PROBLEM REQUIREMENTS:
Write out each line word for word. Drop pictures.

====== MATERIAL PROVIDED ======

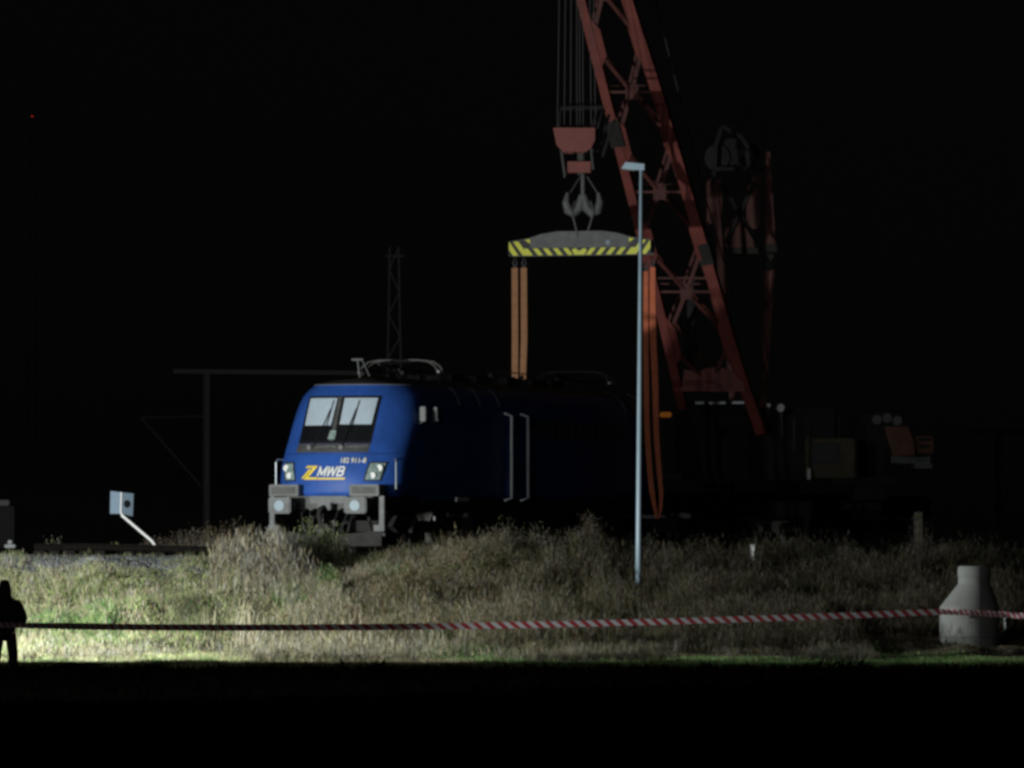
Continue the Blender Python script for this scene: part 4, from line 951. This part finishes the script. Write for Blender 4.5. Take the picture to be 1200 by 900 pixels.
# ------------------------------------------------------------------ light
w = bpy.data.worlds.new('World'); sc.world = w; w.use_nodes = True; nt = w.node_tree; bg = nt.nodes['Background']
sky = nt.nodes.new('ShaderNodeTexSky'); sky.sky_type = 'NISHITA'; sky.sun_disc = False; sky.sun_elevation = R(8); sky.sun_rotation = R(215)
hs = nt.nodes.new('ShaderNodeHueSaturation'); hs.inputs['Saturation'].default_value = .12
nt.links.new(sky.outputs[0], hs.inputs['Color']); nt.links.new(hs.outputs[0], bg.inputs['Color']); bg.inputs['Strength'].default_value = .0003
def lamp(kind, name, loc, tgt, energy, col, **kw):
    l = bpy.data.lights.new(name, kind); l.energy = energy; l.color = col
    for k, v in kw.items(): setattr(l, k, v)
    o = bpy.data.objects.new(name, l); COL.objects.link(o); o.location = loc
    o.rotation_euler = (Vector(tgt)-Vector(loc)).to_track_quat('-Z', 'Y').to_euler(); return o
lamp('SUN', 'moonlight', (0,0,50), (math.sin(R(35))*1, math.cos(R(35))*1, 50-math.tan(R(8))), .05, (1,.97,.92), angle=R(.5))
lamp('SPOT', 'rescue_floodlight', (-15.2, 142.3, 3.4), (-3.0, 160.5, 3.0), 24000, (.95,1,.96), spot_size=R(124), spot_blend=.22, shadow_soft_size=.25)
lamp('SPOT', 'crane_floodlight', (-26.7, 95, 7), (1.0, 181, 9.8), 11000, (.93,.98,1), spot_size=R(18), spot_blend=.35, shadow_soft_size=.3)
lamp('SPOT', 'verge_floodlight', (-13, 88, 6.3), (1.8, 151, 2.7), 6200, (.97,1,1), spot_size=R(27), spot_blend=.4, shadow_soft_size=.3)

# ------------------------------------------------------------------ camera
cd = bpy.data.cameras.new('camera'); cam = bpy.data.objects.new('camera', cd); COL.objects.link(cam); sc.camera = cam
cd.sensor_fit = 'HORIZONTAL'; cd.sensor_width = 36; cd.lens = 36*F/1200; cam.location = (0,0,HC); cam.rotation_euler = (R(90),0,0)
cd.shift_y = (YH-450)/1200; cd.clip_start = 1; cd.clip_end = 9000
sc.view_settings.view_transform = 'Standard'; sc.view_settings.look = 'None'; sc.view_settings.exposure = 0; sc.view_settings.gamma = 1
sc.cycles.use_denoising = True; sc.cycles.filter_width = 3.1
sc.cycles.max_bounces = 5; sc.cycles.transparent_max_bounces = 8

======

EXERCISE RESPONSE:
Continue the Blender Python script for this scene: part 4, from line 951. This part finishes the script. Write for Blender 4.5. Take the picture to be 1200 by 900 pixels.
# ------------------------------------------------------------------ light
w = bpy.data.worlds.new('World'); sc.world = w; w.use_nodes = True; nt = w.node_tree; bg = nt.nodes['Background']
sky = nt.nodes.new('ShaderNodeTexSky'); sky.sky_type = 'NISHITA'; sky.sun_disc = False; sky.sun_elevation = R(8); sky.sun_rotation = R(215)
hs = nt.nodes.new('ShaderNodeHueSaturation'); hs.inputs['Saturation'].default_value = .12
nt.links.new(sky.outputs[0], hs.inputs['Color']); nt.links.new(hs.outputs[0], bg.inputs['Color']); bg.inputs['Strength'].default_value = .0003
def lamp(kind, name, loc, tgt, energy, col, **kw):
    l = bpy.data.lights.new(name, kind); l.energy = energy; l.color = col
    for k, v in kw.items(): setattr(l, k, v)
    o = bpy.data.objects.new(name, l); COL.objects.link(o); o.location = loc
    o.rotation_euler = (Vector(tgt)-Vector(loc)).to_track_quat('-Z', 'Y').to_euler(); return o
lamp('SUN', 'moonlight', (0,0,50), (math.sin(R(35))*1, math.cos(R(35))*1, 50-math.tan(R(8))), .05, (1,.97,.92), angle=R(.5))
lamp('SPOT', 'rescue_floodlight', (-15.2, 142.3, 3.4), (-3.0, 160.5, 3.0), 24000, (.95,1,.96), spot_size=R(124), spot_blend=.22, shadow_soft_size=.25)
lamp('SPOT', 'crane_floodlight', (-26.7, 95, 7), (1.0, 181, 9.8), 11000, (.93,.98,1), spot_size=R(18), spot_blend=.35, shadow_soft_size=.3)
lamp('SPOT', 'verge_floodlight', (-13, 88, 6.3), (1.8, 151, 2.7), 6200, (.97,1,1), spot_size=R(27), spot_blend=.4, shadow_soft_size=.3)

# ------------------------------------------------------------------ camera
cd = bpy.data.cameras.new('camera'); cam = bpy.data.objects.new('camera', cd); COL.objects.link(cam); sc.camera = cam
cd.sensor_fit = 'HORIZONTAL'; cd.sensor_width = 36; cd.lens = 36*F/1200; cam.location = (0,0,HC); cam.rotation_euler = (R(90),0,0)
cd.shift_y = (YH-450)/1200; cd.clip_start = 1; cd.clip_end = 9000
sc.view_settings.view_transform = 'Standard'; sc.view_settings.look = 'None'; sc.view_settings.exposure = 0; sc.view_settings.gamma = 1
sc.cycles.use_denoising = True; sc.cycles.filter_width = 3.1
sc.cycles.max_bounces = 5; sc.cycles.transparent_max_bounces = 8